The Impact of Emotional Communication, Part II

Last week, we introduced the scenario of an emotionally charged discussion on political rhetoric. Here were our three choices:

  • Discuss my thoughts and opinions on the subject and get into most likely an ugly conversation/argument
  • Agree with everything she said (placate her) and continue on in a conversation that grating on me
  • Tell her that it is best that I walk away from the conversation and talk to her the next day

I choose the last option, walking away from a conversation that (a) was only going to get worse if I chose to engage and (b) no matter what I said to her, she would never change her mind because she is one of those people (“she is always right”). Additionally, we were friendly but I did not have a significant emotional investment in the relationship. Due to that, I chose the last option so I would not have a significant conflict but did hope to spare the friendship. After walking away, I went upstairs to my room to check some emails and prepare for the next day. I preceded to receive four or five emotionally filled texts from her, stating how immature I was and how I embarrassed her by walking away from her. Now, if she would have just dropped the subject, I would have moved on and we could have salvaged our professional friendship. After the texts, we actually did not see each other the rest of the conference. I received another text a few days later of a similar nature to the previous texts. Due to that, I decided not to respond. Was this the right decision? What are your thoughts?

Why Do We All Work So Hard?

My son and I have at least one or two annual excursions that we spend most of the year planning (I do the same with my daughter). Last month, my son and I attended the National Sports Card Collectors Convention in Chicago. We have a little side business that we run together, selling memorabilia and sports cards on Ebay. I am trying to instill the entrepreneurial spirit in my kids at a very young age. As part of this trip, we get to spend true quality time together.

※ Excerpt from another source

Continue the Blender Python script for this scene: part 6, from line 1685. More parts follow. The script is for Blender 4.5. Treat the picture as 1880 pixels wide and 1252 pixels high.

Every year, we shed a few tears at the end of our trips since we have to go back to the “real world”. This year’s trip was much shorter than our normal trips, only going for three days and two nights as Caleb had a soccer tournament that started early Saturday morning. I actually flew from Sacramento to Dallas to pick him up and fly to Chicago; I was impressed that he acknowledged the length of travel (he said “Dad, you are crazy to do all that!”). What made this trip better/unique is that every evening, we spent time watching tv and talking. We usually do this but this seemed to be more focused. He told me about his apprehensions and fear on his upcoming soccer tournament and starting a new school in a few weeks (epilogue – the kids started at a new school this week and it could not have gone better!). That bonding is irreplaceable and so important to our relationship. I could not have had more fun on our trip…..and I also realize that this is why we do what we do. This is why I travel 150k miles a year and work so hard…..to have moments like this. Every year, we make sure to plan more of these special moments every year.